There is a good dose of philosophy and psychology; a whole lot of explaining how people are and what makes them tick. I couldn’t decide if I really liked the Kirks. They reminded me of the Underwoods in House of Cards. They both seemed a little conniving. In the end I felt the most sorry for Barbara Kirk. She and her husband have an open relationship but, being a mother, she doesn’t have quite the same opportunities as Howard.

Reading History Man was a little tedious. For one, Bradbury likes to describe people’s actions step by step. Howard getting settled into his office. Barbara driving a car. Every movement is sometimes detailed creating pages and pages of one giant paragraph. Yet, at other times large moments in time are skipped all together. Howard could be talking to his wife at home one moment and the in the next moment he’s lying in bed with another woman.

As an aside, the author’s note is hysterical. It sets the tone for the entire story.

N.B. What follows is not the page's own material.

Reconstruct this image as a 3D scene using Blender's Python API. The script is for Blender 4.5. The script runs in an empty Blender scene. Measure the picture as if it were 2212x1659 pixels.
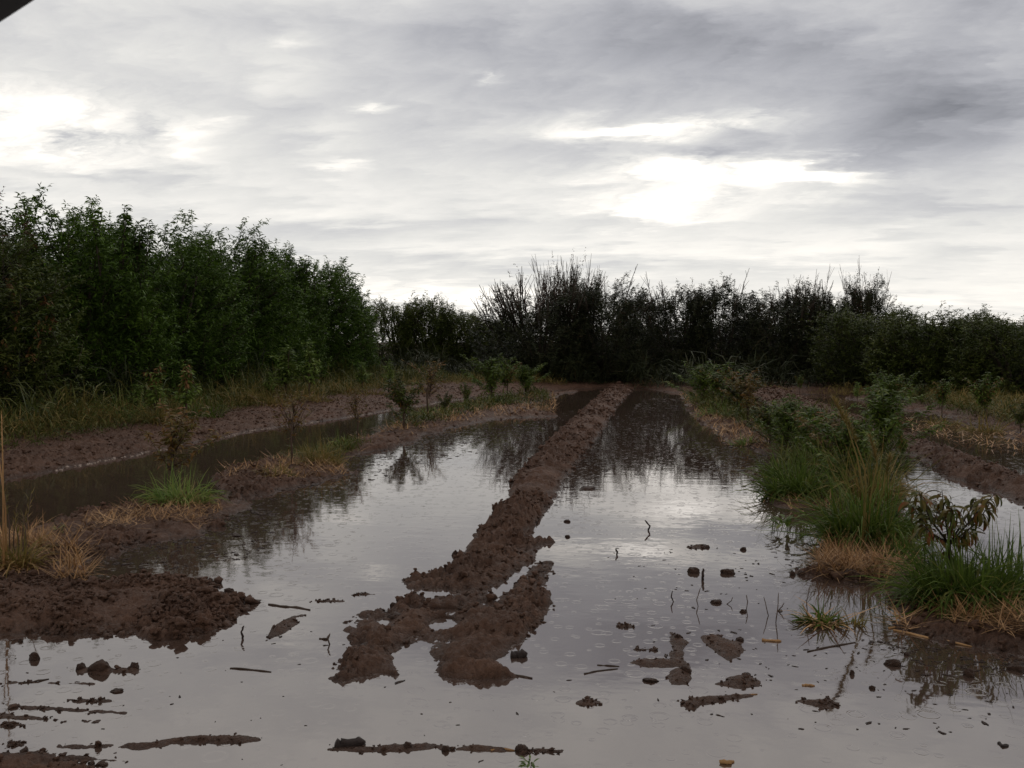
import bpy, math, random
import numpy as np
rng = np.random.default_rng(7)
random.seed(7)
PI = math.pi
sc = bpy.context.scene
COL = sc.collection

# ------------------------------------------------------------------ camera
CH = 1.6
YAW = math.atan(127 / 924)          # view axis left of the orchard rows (+Y)
PITCH = math.radians(2.57)
F = 924.0
fwd = np.array([-math.sin(YAW) * math.cos(PITCH), math.cos(YAW) * math.cos(PITCH), -math.sin(PITCH)])
rgt = np.array([math.cos(YAW), math.sin(YAW), 0.0])
upv = np.cross(rgt, fwd)
CAM = np.array([0.0, 0.0, CH])
K = 1024 / 2212.0

def ray(x, y):
    return fwd + (x * K - 512) / F * rgt - (y * K - 384) / F * upv

def G(x, y, z=0.0):
    """surveyed spot on the ground (world X, Y)"""
    r = ray(x, y)
    t = (z - CH) / r[2]
    return (r[0] * t, r[1] * t)

def top_z(X, Y, y):
    """height of a point above (X, Y) that is seen at survey height y"""
    d = -X * math.sin(YAW) + Y * math.cos(YAW)
    return CH + math.tan(math.atan((384 - y * K) / F) - PITCH) * d

def spot(x, Yd):
    r = ray(x, 740.0)
    t = Yd / r[1]
    return (r[0] * t, Yd)

cam = bpy.data.cameras.new('camera')
cam.sensor_width = 36.0
cam.lens = 36.0 * F / 1024
cam.clip_start = 0.05
cam.clip_end = 9000
cam.dof.use_dof = True
cam.dof.focus_distance = 10
cam.dof.aperture_fstop = 19
co = bpy.data.objects.new('camera', cam)
COL.objects.link(co)
co.location = (0, 0, CH)
co.rotation_euler = (PI / 2 - PITCH, 0, YAW)
sc.camera = co

# ------------------------------------------------------------------ materials
def newmat(name):
    m = bpy.data.materials.new(name)
    m.use_nodes = True
    nt = m.node_tree
    nt.nodes.clear()
    return m, nt, nt.nodes, nt.links

def ramp(nt, fac, stops):
    r = nt.nodes.new('ShaderNodeValToRGB')
    cr = r.color_ramp
    while len(cr.elements) < len(stops):
        cr.elements.new(0.5)
    for e, (p, c) in zip(cr.elements, stops):
        e.position = p
        e.color = (*c, 1) if len(c) == 3 else c
    nt.links.new(fac, r.inputs[0])
    return r.outputs[0]

def noise(nt, vec, scale, detail=4, rough=0.55):
    n = nt.nodes.new('ShaderNodeTexNoise')
    n.inputs['Scale'].default_value = scale
    n.inputs['Detail'].default_value = detail
    n.inputs['Roughness'].default_value = rough
    if vec is not None:
        nt.links.new(vec, n.inputs['Vector'])
    return n.outputs['Fac']

def mth(nt, op, a, b=None, c=None, clamp=False):
    n = nt.nodes.new('ShaderNodeMath')
    n.operation = op
    n.use_clamp = clamp
    for i, v in enumerate((a, b, c)):
        if v is None:
            continue
        if isinstance(v, (int, float)):
            n.inputs[i].default_value = v
        else:
            nt.links.new(v, n.inputs[i])
    return n.outputs[0]

def mixc(nt, f, a, b, mode='MIX'):
    n = nt.nodes.new('ShaderNodeMix')
    n.data_type = 'RGBA'
    n.blend_type = mode
    for s, v in ((n.inputs[0], f), (n.inputs[6], a), (n.inputs[7], b)):
        if isinstance(v, (int, float)):
            s.default_value = v
        elif isinstance(v, tuple):
            s.default_value = (*v, 1)
        else:
            nt.links.new(v, s)
    return n.outputs[2]

def leaf_mat(name, cols, rough=0.55, trans=0.25, clump=1.3, spec=0.12):
    """cols: dark .. light stops, picked per leaf and per clump"""
    m, nt, N, L = newmat(name)
    out = N.new('ShaderNodeOutputMaterial')
    g = N.new('ShaderNodeNewGeometry')
    tc = N.new('ShaderNodeTexCoord')
    cl = noise(nt, tc.outputs['Object'], clump, 3)
    f = mth(nt, 'ADD', mth(nt, 'MULTIPLY', g.outputs['Random Per Island'], 0.55), mth(nt, 'MULTIPLY_ADD', cl, 1.5, -0.52))
    k = len(cols)
    c = ramp(nt, f, [(i / (k - 1), cols[i]) for i in range(k)])
    p = N.new('ShaderNodeBsdfPrincipled')
    p.inputs['Roughness'].default_value = rough
    p.inputs['Specular IOR Level'].default_value = spec
    L.new(c, p.inputs['Base Color'])
    t = N.new('ShaderNodeBsdfTranslucent')
    L.new(c, t.inputs['Color'])
    mx = N.new('ShaderNodeMixShader')
    mx.inputs[0].default_value = trans
    L.new(p.outputs[0], mx.inputs[1])
    L.new(t.outputs[0], mx.inputs[2])
    L.new(mx.outputs[0], out.inputs[0])
    return m

def mud_mat(name, a, b, rough=0.42, bump=0.02, sc_=1.0):
    m, nt, N, L = newmat(name)
    out = N.new('ShaderNodeOutputMaterial')
    tc = N.new('ShaderNodeTexCoord')
    v = tc.outputs['Object']
    n1 = noise(nt, v, 2.3 * sc_, 5, 0.6)
    n2 = noise(nt, v, 38 * sc_, 5, 0.65)
    n3 = noise(nt, v, 9 * sc_, 3, 0.6)
    f = mth(nt, 'ADD', mth(nt, 'MULTIPLY', n1, 0.9), mth(nt, 'MULTIPLY', n2, 0.6))
    f = mth(nt, 'SUBTRACT', f, 0.28)
    c = ramp(nt, f, [(0.15, b), (0.75, a)])
    p = N.new('ShaderNodeBsdfPrincipled')
    spz = N.new('ShaderNodeSeparateXYZ'); L.new(v, spz.inputs[0])
    wet = N.new('ShaderNodeMapRange'); L.new(mth(nt, 'MULTIPLY_ADD', n2, 0.03, spz.outputs[2]), wet.inputs[0])
    wet.inputs[1].default_value = 0.012; wet.inputs[2].default_value = 0.055; wet.inputs[3].default_value = 0.55; wet.inputs[4].default_value = 1.0
    L.new(mixc(nt, 1.0, c, wet.outputs[0], 'MULTIPLY'), p.inputs['Base Color'])
    r = mth(nt, 'MULTIPLY_ADD', n3, 0.55, rough - 0.2, clamp=True)
    L.new(mth(nt, 'MULTIPLY', r, wet.outputs[0]), p.inputs['Roughness'])
    p.inputs['Specular IOR Level'].default_value = 0.16
    bm = N.new('ShaderNodeBump')
    bm.inputs['Strength'].default_value = 1.0
    bm.inputs['Distance'].default_value = bump * 1.5
    L.new(mth(nt, 'ADD', n2, mth(nt, 'MULTIPLY', noise(nt, v, 120 * sc_, 3, 0.7), 0.4)), bm.inputs['Height'])
    L.new(bm.outputs[0], p.inputs['Normal'])
    L.new(p.outputs[0], out.inputs[0])
    return m

M = {}
M['mud'] = mud_mat('wet_mud', (0.145, 0.076, 0.048), (0.052, 0.026, 0.016), .58)
M['mud_dark'] = mud_mat('dark_wet_mud', (0.090, 0.048, 0.031), (0.036, 0.019, 0.012))
M['bark'] = mud_mat('bark', (0.075, 0.055, 0.042), (0.03, 0.022, 0.017), 0.7, 0.004, 2)
M['twig'] = mud_mat('dry_twig', (0.12, 0.08, 0.055), (0.05, 0.032, 0.024), 0.7, 0.002, 3)
M['wood'] = mud_mat('wet_dead_wood', (0.055, 0.036, 0.03), (0.02, 0.013, 0.011), 0.5, 0.004, 3)
M['leaf'] = leaf_mat('peach_leaf', [(0.020, 0.034, 0.007), (0.044, 0.078, 0.011), (0.074, 0.128, 0.016), (0.12, 0.18, 0.025)], trans=0.22)
M['leaf_olive'] = leaf_mat('olive_leaf', [(0.020, 0.026, 0.007), (0.040, 0.054, 0.010), (0.068, 0.085, 0.015), (0.11, 0.115, 0.025)], trans=0.2)
M['leaf_dark'] = leaf_mat('dark_leaf', [(0.013, 0.013, 0.008), (0.023, 0.027, 0.012), (0.037, 0.043, 0.017), (0.058, 0.042, 0.02)], trans=0.12)
M['leaf_brown'] = leaf_mat('brown_leaf', [(0.022, 0.012, 0.009), (0.05, 0.024, 0.014), (0.075, 0.035, 0.018), (0.10, 0.05, 0.022)], trans=0.15)
M['leaf_tan'] = leaf_mat('tan_dead_leaf', [(0.10, 0.05, 0.022), (0.20, 0.10, 0.04), (0.28, 0.15, 0.06)], trans=0.2)
M['leaf_young'] = leaf_mat('young_leaf', [(0.03, 0.046, 0.009), (0.065, 0.10, 0.016), (0.11, 0.15, 0.025), (0.17, 0.165, 0.035)], trans=0.3)
M['leaf_rust'] = leaf_mat('rusty_leaf', [(0.05, 0.05, 0.014), (0.10, 0.08, 0.02), (0.15, 0.085, 0.026), (0.18, 0.07, 0.025)], trans=0.25, clump=5)
M['leaf_auto'] = leaf_mat('autumn_leaf', [(0.032, 0.040, 0.010), (0.065, 0.066, 0.016), (0.11, 0.078, 0.02), (0.18, 0.03, 0.016)], rough=0.35, trans=0.2, clump=9)
M['grass'] = leaf_mat('green_grass', [(0.026, 0.04, 0.008), (0.055, 0.085, 0.013), (0.09, 0.13, 0.022), (0.17, 0.15, 0.045)], trans=0.3, clump=4)
M['grass_light'] = leaf_mat('light_grass', [(0.06, 0.10, 0.02), (0.12, 0.19, 0.04), (0.19, 0.23, 0.06), (0.28, 0.22, 0.09)], trans=0.3, clump=4)
M['grass_yellow'] = leaf_mat('yellow_grass', [(0.07, 0.068, 0.02), (0.14, 0.115, 0.032), (0.22, 0.155, 0.05), (0.31, 0.19, 0.075)], trans=0.25, clump=3)
M['leaf_weed'] = leaf_mat('weed_leaf', [(0.05, 0.075, 0.015), (0.10, 0.15, 0.028), (0.16, 0.21, 0.045), (0.22, 0.23, 0.06)], trans=0.3)
M['cover'] = leaf_mat('green_cover_leaf', [(0.026, 0.032, 0.008), (0.052, 0.064, 0.013), (0.09, 0.092, 0.022), (0.16, 0.12, 0.04)], trans=0.25, clump=1.8)
M['straw'] = leaf_mat('wet_straw', [(0.12, 0.065, 0.03), (0.25, 0.135, 0.058), (0.38, 0.215, 0.095), (0.50, 0.31, 0.15)], rough=0.5, trans=0.1, clump=3)
M['rust_litter'] = leaf_mat('rusty_litter', [(0.045, 0.024, 0.016), (0.10, 0.048, 0.024), (0.17, 0.085, 0.038)], rough=0.5, trans=0.05, clump=3)

# black painted metal of the vehicle's window frame
m, nt, N, L = newmat('black_trim')
o_ = N.new('ShaderNodeOutputMaterial'); p = N.new('ShaderNodeBsdfPrincipled')
p.inputs['Base Color'].default_value = (0.008, 0.008, 0.009, 1); p.inputs['Roughness'].default_value = 0.6
L.new(p.outputs[0], o_.inputs[0]); M['trim'] = m
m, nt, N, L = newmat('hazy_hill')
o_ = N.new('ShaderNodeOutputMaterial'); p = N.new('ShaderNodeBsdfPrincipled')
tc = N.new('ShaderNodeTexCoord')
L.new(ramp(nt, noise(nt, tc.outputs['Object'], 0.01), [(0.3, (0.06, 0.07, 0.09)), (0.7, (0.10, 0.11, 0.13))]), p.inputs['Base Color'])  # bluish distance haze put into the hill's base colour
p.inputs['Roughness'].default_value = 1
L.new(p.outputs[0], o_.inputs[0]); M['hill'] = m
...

Line I liked: “Everywhere else the code is one of possibility, not denial” (p 71).

Reason read: Well, there are really two reasons: Malcolm Bradbury was born in September. History Man is about an academic and most schools start classes in September. My institution is the oddball who start classes the week before. No. I take that back. We have three days of classes, then have a long weekend, then the semester gets rolling.

Author fact: Malcolm Bradbury’s website is really cool. Everyone should check it out, if not for the information, for the photographs. But. The whole thing is great. Another article you should look up is one written by Tom Rosenthal back in 2006.

BookLust Twist: from Book Lust in the chapter called “Academia: the joke” (p 4).